### Exercise description
Among the lines below, list those containing the string "from".
^^^^^^^^^^^^^^^^
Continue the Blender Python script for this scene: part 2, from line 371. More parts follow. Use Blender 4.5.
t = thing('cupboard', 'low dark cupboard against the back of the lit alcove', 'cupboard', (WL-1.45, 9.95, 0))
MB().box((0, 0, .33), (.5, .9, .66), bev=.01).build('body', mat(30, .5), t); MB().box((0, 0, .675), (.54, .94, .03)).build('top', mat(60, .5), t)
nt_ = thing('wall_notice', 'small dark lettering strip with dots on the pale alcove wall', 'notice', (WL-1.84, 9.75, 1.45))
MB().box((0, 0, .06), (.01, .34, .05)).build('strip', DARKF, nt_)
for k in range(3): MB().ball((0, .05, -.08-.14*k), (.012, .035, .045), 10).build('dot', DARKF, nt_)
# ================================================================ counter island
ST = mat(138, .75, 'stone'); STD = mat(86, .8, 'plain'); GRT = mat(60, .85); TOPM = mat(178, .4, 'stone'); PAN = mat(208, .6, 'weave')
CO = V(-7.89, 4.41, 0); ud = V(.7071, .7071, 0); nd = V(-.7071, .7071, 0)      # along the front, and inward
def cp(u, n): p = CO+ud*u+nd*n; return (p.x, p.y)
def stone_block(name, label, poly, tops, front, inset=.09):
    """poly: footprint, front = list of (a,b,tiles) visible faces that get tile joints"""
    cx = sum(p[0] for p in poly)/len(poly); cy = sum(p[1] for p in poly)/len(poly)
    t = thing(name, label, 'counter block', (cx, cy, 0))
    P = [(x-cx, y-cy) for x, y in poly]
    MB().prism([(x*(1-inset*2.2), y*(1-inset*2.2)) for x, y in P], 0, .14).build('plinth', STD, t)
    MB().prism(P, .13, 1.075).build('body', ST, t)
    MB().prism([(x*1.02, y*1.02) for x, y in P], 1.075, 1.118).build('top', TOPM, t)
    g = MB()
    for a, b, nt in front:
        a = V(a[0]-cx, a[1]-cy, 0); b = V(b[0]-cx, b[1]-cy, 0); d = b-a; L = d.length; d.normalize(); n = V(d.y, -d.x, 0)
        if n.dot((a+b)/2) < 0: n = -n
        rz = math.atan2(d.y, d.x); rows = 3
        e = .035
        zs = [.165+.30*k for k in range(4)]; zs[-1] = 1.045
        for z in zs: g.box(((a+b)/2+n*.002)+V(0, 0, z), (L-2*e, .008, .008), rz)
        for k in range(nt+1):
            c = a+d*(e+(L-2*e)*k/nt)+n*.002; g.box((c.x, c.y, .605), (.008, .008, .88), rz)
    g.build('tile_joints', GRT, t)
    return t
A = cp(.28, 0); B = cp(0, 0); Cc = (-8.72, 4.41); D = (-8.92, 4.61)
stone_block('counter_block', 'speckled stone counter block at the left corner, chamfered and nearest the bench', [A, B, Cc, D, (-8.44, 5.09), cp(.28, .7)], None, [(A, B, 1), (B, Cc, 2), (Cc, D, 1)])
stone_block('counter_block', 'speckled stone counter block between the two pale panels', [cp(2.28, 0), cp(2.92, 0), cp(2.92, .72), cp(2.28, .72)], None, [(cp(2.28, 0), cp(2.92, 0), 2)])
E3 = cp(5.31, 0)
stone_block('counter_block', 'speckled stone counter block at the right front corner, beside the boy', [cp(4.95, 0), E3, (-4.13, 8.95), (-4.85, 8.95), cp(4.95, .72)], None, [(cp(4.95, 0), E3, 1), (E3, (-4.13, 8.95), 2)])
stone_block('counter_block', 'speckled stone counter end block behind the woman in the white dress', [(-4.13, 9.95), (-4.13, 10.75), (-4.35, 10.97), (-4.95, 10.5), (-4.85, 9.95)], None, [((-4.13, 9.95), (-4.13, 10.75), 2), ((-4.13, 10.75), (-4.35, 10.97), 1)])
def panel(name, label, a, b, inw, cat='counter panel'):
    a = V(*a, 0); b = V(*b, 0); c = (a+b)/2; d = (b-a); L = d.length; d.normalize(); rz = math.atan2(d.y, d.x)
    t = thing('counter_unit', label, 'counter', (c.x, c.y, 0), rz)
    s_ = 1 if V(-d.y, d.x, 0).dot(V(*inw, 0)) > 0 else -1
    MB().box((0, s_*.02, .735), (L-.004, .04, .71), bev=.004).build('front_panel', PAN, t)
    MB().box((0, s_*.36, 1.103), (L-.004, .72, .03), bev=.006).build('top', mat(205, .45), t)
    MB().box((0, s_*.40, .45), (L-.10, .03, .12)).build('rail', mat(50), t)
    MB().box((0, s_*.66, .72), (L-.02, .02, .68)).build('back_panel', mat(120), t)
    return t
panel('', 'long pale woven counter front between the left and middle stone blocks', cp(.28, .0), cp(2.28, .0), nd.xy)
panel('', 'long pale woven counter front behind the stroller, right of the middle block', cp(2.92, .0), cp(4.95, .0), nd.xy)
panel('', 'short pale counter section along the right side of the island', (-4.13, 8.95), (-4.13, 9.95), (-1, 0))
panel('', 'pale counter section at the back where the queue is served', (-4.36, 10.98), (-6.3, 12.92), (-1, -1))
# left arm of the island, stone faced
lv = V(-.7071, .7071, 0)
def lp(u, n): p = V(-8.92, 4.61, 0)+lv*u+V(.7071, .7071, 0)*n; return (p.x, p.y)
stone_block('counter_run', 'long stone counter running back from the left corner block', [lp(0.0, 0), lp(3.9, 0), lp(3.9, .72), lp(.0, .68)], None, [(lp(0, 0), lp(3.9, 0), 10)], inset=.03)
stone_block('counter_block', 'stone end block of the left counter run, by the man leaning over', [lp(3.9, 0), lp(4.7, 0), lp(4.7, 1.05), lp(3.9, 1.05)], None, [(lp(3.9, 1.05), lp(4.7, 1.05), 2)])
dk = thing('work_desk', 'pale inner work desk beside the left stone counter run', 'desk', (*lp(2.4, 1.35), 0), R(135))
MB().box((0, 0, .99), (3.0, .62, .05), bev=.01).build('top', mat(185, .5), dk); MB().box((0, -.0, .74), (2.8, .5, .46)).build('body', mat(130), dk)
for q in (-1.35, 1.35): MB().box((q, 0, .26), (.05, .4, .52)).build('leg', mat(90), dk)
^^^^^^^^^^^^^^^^
### Correct output
Continue the Blender Python script for this scene: part 2, from line 371. More parts follow. Use Blender 4.5.
stone_block('counter_run', 'long stone counter running back from the left corner block', [lp(0.0, 0), lp(3.9, 0), lp(3.9, .72), lp(.0, .68)], None, [(lp(0, 0), lp(3.9, 0), 10)], inset=.03)